Usually it’s an insult to call something predictable, but in the case of Twelve Sharp, it’s reassuring. The formula has held together for one more book. Will Evanovich be able to sustain a love triangle for much longer? Probably not, but the book concedes this. However, it’s great fun for now – Stephanie in all of her lusty, hedonistic glory, still hilarious and gloriously imperfect. Many books featuring heroines in their late 20’s or early 30’s — pretty girls with a penchant for screwing up — have the problem of a detestable doofus in the starring role. The botches that are supposed to make for high comedy instead make the heroine look dim and clumsy. While Stephanie certainly has her share of calamity – exploding cars, burning apartments, and marauding grandmothers, anyone? – she remains genuinely likable. She may be a catastrophe magnet, but she seems like she’d be fabulous to spend a Friday night with, as long as you drove.

With each new book in this series, I’m afraid it will be the one where Stephanie Plum turns into inadvertent parody.
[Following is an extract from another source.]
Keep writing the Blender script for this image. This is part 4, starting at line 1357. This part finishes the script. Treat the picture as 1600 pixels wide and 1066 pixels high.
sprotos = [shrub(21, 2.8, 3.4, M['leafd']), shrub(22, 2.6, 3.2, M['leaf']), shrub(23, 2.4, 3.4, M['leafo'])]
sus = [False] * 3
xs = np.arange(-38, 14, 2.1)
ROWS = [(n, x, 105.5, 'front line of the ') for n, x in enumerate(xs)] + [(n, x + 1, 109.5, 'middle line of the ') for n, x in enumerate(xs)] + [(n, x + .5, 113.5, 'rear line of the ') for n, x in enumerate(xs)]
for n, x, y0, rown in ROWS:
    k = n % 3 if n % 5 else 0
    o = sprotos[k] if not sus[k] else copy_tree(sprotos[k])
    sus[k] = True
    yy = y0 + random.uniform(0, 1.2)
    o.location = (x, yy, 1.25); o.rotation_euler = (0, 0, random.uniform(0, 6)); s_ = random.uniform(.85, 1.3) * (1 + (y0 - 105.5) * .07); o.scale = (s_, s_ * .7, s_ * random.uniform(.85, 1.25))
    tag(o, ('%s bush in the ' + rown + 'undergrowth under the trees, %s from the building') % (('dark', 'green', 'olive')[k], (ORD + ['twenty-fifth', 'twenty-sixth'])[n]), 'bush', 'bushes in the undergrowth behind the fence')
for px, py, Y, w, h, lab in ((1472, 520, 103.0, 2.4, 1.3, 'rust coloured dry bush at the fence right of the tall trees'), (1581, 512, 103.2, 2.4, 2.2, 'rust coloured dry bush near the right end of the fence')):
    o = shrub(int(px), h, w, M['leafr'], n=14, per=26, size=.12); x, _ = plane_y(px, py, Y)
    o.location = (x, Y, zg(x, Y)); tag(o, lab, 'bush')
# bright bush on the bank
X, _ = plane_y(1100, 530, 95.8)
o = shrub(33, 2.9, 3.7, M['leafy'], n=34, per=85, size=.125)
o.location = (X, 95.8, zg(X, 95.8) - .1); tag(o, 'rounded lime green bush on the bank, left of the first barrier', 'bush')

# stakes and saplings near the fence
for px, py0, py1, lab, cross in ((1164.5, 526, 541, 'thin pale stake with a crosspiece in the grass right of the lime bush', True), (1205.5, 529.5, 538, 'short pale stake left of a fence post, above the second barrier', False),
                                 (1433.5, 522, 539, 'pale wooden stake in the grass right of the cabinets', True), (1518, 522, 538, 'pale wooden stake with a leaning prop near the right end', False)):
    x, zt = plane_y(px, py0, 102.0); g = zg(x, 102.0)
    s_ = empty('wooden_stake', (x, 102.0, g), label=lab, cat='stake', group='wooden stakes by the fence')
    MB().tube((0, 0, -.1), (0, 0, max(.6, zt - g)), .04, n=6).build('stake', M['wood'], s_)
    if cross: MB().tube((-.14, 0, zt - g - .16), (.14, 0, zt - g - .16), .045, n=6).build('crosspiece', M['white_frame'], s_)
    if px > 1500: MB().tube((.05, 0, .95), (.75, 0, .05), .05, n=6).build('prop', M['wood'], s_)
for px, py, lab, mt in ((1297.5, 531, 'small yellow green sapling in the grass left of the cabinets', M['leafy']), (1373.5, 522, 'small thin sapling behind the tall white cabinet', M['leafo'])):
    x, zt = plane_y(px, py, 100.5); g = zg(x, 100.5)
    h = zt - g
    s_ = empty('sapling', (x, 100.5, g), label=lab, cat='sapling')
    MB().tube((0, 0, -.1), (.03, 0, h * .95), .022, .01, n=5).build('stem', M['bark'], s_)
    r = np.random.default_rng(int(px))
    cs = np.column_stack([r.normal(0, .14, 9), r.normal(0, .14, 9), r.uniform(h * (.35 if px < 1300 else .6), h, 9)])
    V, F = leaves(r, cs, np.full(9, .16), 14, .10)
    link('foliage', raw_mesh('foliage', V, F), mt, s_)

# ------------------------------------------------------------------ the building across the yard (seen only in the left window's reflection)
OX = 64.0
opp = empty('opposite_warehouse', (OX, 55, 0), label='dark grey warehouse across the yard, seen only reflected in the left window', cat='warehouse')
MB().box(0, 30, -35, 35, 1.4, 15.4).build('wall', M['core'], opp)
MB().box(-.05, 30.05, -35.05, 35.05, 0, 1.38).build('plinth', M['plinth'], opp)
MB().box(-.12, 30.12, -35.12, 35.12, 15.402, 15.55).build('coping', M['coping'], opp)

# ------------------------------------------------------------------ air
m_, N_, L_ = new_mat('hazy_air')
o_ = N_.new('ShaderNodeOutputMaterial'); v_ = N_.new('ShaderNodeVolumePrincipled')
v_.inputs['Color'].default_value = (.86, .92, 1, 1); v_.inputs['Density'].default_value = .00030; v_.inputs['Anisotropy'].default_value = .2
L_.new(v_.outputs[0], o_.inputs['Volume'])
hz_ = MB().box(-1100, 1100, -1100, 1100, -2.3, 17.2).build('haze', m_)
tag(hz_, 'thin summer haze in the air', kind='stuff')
It’s the risk of a long-running series, but so far Evanovich has side-stepped it, and we’re left with another funny, occasionally sexy, and sometimes scary entry in the Stephanie Plum story. Which, if we’re counting, has to make her one of the luckiest and unluckiest people in history, or at least the history of New Jersey. What other woman has been kidnapped, threatened, stalked, and generally endangered so much while still staying alive and, apparently, without any lasting mental harm? Still, even as resilient as she is, the last book of this series will probably see her packing up her clothes and her hamster and heading to Montana to live in a shack surrounded by high, electrified fences.
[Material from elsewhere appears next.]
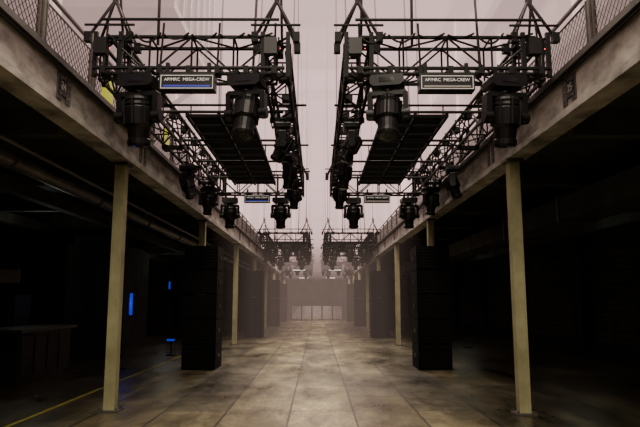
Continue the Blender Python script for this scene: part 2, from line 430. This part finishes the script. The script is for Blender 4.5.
b=MB(); b.box((-.4,-.4,.12),(.4,.4,1.75),M_furn); b.box((-.36,-.42,.9),(.36,-.4,1.65),M_lens); b.box((-.4,-.43,.2),(.4,-.4,.8),M_lip)
for x in(-.33,.33):
    for y in (-.33,.33): b.rod((x,y,0),(x,y,.12),.05,M_black,8)
b.rod((.3,-.43,1.0),(.3,-.43,1.5),.015,M_pipe,6); b.obj('drinks_fridge',(-7.4,14.5,0))
b=MB(); b.box((-.3,-.02,-.14),(.3,.02,.14),M_barr); b.rod((-.25,0,.14),(-.25,0,1.5),.008,M_lip,4); b.rod((.25,0,.14),(.25,0,1.5),.008,M_lip,4)
b.obj('hanging_sign',(-6.5,12.6,2.1))
b=MB(); b.box((-8.3,20,0),(-7.0,20.4,3.45),M_pier); b.box((-8.0,19.93,1.2),(-7.7,20,1.7),M_body); b.box((-7.6,19.95,1.9),(-7.3,20,2.3),M_furn); b.rod((-7.15,19.96,0),(-7.15,19.96,3.45),.04,M_pipe,8); b.obj('partition_wall')
def blue(x,y,z,d,nm):
    b=MB(); b.box((-d[0]/2,-d[1]/2,-d[2]/2),(d[0]/2,d[1]/2,d[2]/2),M_blue)
    b.box((-d[0]/2-.02,d[1]/2,-d[2]/2-.03),(d[0]/2+.02,d[1]/2+.05,d[2]/2+.03),M_black)
    return b.obj(nm,(x,y,z))
blue(-5.17,16.9,1.5,(.08,.05,.6),'blue_wall_lamp'); blue(-5.9,24.2,2.2,(.06,.05,.3),'blue_wall_lamp'); blue(-4.3,18,.45,(.22,.05,.06),'blue_floor_lamp') 
b=MB(); b.rod((0,0,0),(0,0,.42),.02,M_black,6); b.box((-.12,-.12,0),(.12,.12,.03),M_black); b.obj('floor_lamp_stand',(-4.3,18.08,0))
l=bpy.data.lights.new('blue_glow','POINT'); l.energy=1.5; l.color=(.05,.12,1); l.shadow_soft_size=.1
o=bpy.data.objects.new('blue_glow',l); o.location=(-5.3,16.7,1.5); COL.objects.link(o)
def case(x,y,s=1,h=1.0):
    b=MB(); b.box((-.5,-.35,.14),(.5,.35,h),M_furn)
    for z in (.14,h*.7,h-.03): b.box((-.51,-.36,z),(.51,.36,z+.03),M_pipe)
    for xx in(-.5,.5):
        for yy in(-.35,.35): b.box((xx-.02,yy-.02,.14),(xx+.02,yy+.02,h),M_pipe)
    for xx in(-.4,.4):
        for yy in(-.25,.25): b.rod((xx-.03,yy,.06),(xx+.03,yy,.06),.06,M_black,10); b.box((xx-.03,yy-.03,.08),(xx+.03,yy+.03,.14),M_lip)
    return b.obj('flight_case',(x,y,0))
case(-5.2,28)
b=MB()
for k in range(6):
    y=9+k*6
    for i in range(14): b.box((8.9,y,.3+i*.2),(8.96,y+4.4,.47+i*.2),M_soffit)
b.obj('roller_shutter')
b=MB(); b.box((-4.0,0,0),(-3.94,40,.004),M_yel); b.obj('floor_marking_line')
for y,z,s in ((8.55,4.72,1.1),(12.0,4.95,.9)):
    b=MB(); b.box((-.04,-.13*s,-.3*s),(.03,.13*s,.26*s),M_hiv); b.box((-.055,-.15*s,.2*s),(.04,.15*s,.26*s),M_black); b.box((-.055,-.15*s,-.34*s),(.04,.15*s,-.3*s),M_black)
    b.rod((0,-.08,.25*s),(-.06,-.08,.32*s),.012,M_black,5); b.rod((0,.08,.25*s),(-.06,.08,.32*s),.012,M_black,5); b.obj('hi_vis_banner_sign',(-3.1,y,z))
for x in (-1.2,1.2):
    for y in (40,54):
        b=MB(); b.rod((-.4,0,0),(.4,0,0),.03,M_lampw,8); b.box((-.42,-.04,.03),(.42,.04,.08),M_lip)
        for xx in (-.35,.35): b.rod((xx,0,.08),(xx,0,1.8),.006,M_lip,4)
        b.obj('batten_light',(x,y,3.6))

# ---------------- haze ----------------
def haze(name,a,c,dens,col,L):
    m=bpy.data.materials.new(name); m.use_nodes=True; nt=m.node_tree; nt.nodes.clear()
    out=nt.nodes.new('ShaderNodeOutputMaterial'); ab=nt.nodes.new('ShaderNodeVolumeAbsorption'); em=nt.nodes.new('ShaderNodeEmission'); ad=nt.nodes.new('ShaderNodeAddShader')
    ab.inputs['Color'].default_value=(0,0,0,1); ab.inputs['Density'].default_value=dens
    em.inputs['Color'].default_value=(*col,1); em.inputs['Strength'].default_value=dens*L  # lit look of the haze painted as own emission, also ambient fill
    nt.links.new(ab.outputs[0],ad.inputs[0]); nt.links.new(em.outputs[0],ad.inputs[1]); nt.links.new(ad.outputs[0],out.inputs['Volume'])
    b=MB(); b.box(a,c,m); return b.obj(name)
haze('haze_upper',(-UX+.01,Y0+.01,5.0),(UX-.01,Y1-.6,ZR-.75),.045,(1,.67,.63),1.4)
haze('haze_corridor',(-2.86,16,.02),(2.86,Y1-.7,3.6),.015,(1,.70,.58),.32)
haze('haze_far_bank',(-2.86,37.5,3.62),(2.86,Y1-.7,4.98),.06,(1,.67,.6),.5)

# ---------------- lights ----------------
def area(name,loc,rot,sx,sy,e,col):
    l=bpy.data.lights.new(name,'AREA'); l.shape='RECTANGLE'; l.size=sx; l.size_y=sy; l.energy=e; l.color=col
    o=bpy.data.objects.new(name,l); o.location=loc; o.rotation_euler=rot; COL.objects.link(o); return o
area('roof_light',(0,20,ZR-1),(0,0,0),3,50,15500,(1,.87,.70))
area('front_fill_light',(0,-3,9),(math.radians(30),0,0),4,3,1050,(1,.9,.70))  # added unseen fill behind the camera, brightens the column fronts
area('end_flood',(0,40,9),(math.radians(100),0,0),4,3,8000,(1,.76,.72))
def pt(nm,p,e,c):
    l=bpy.data.lights.new(nm,'POINT'); l.energy=e; l.color=c; l.shadow_soft_size=.3
    o=bpy.data.objects.new(nm,l); o.location=p; COL.objects.link(o)
for y in (3,15,27): pt('gallery_fill_light',(6.4,y,3.1),6,(.92,1,.8)); pt('gallery_fill_light',(-6.4,y-1,3.1),9,(.95,.98,.85))  # weak fill added under the galleries to lift dark detail, no fittings
w=bpy.data.worlds.new('world'); S.world=w; w.use_nodes=True; w.node_tree.nodes['Background'].inputs[0].default_value=(.02,.018,.017,1)

# ---------------- camera ----------------
cam=bpy.data.cameras.new('camera'); cam.lens=600/640*36; cam.sensor_width=36; cam.clip_start=.05; cam.clip_end=200
co=bpy.data.objects.new('camera',cam); co.location=(0,0,1.6)
co.rotation_euler=(math.radians(90+8.25),0,math.radians(-.28)); COL.objects.link(co); S.camera=co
But for now she’s getting along like always — chasing down bad guys both benign (the odd pervert) and frightening (a gun-toting arsonist), weighing the options of the men in her life, fending off Jersey-girl-gone-wrong Joyce Barnhardt, and hitting the Cluck-in-a-Bucket with Lula. Stephanie Plum may be one of the worst bounty hunters in existence, but her books are still one of the most reliably funny and enjoyable series out there.

Twelve Sharp, 320 pages, St. Martin’s Press, available at libraries and bookstores.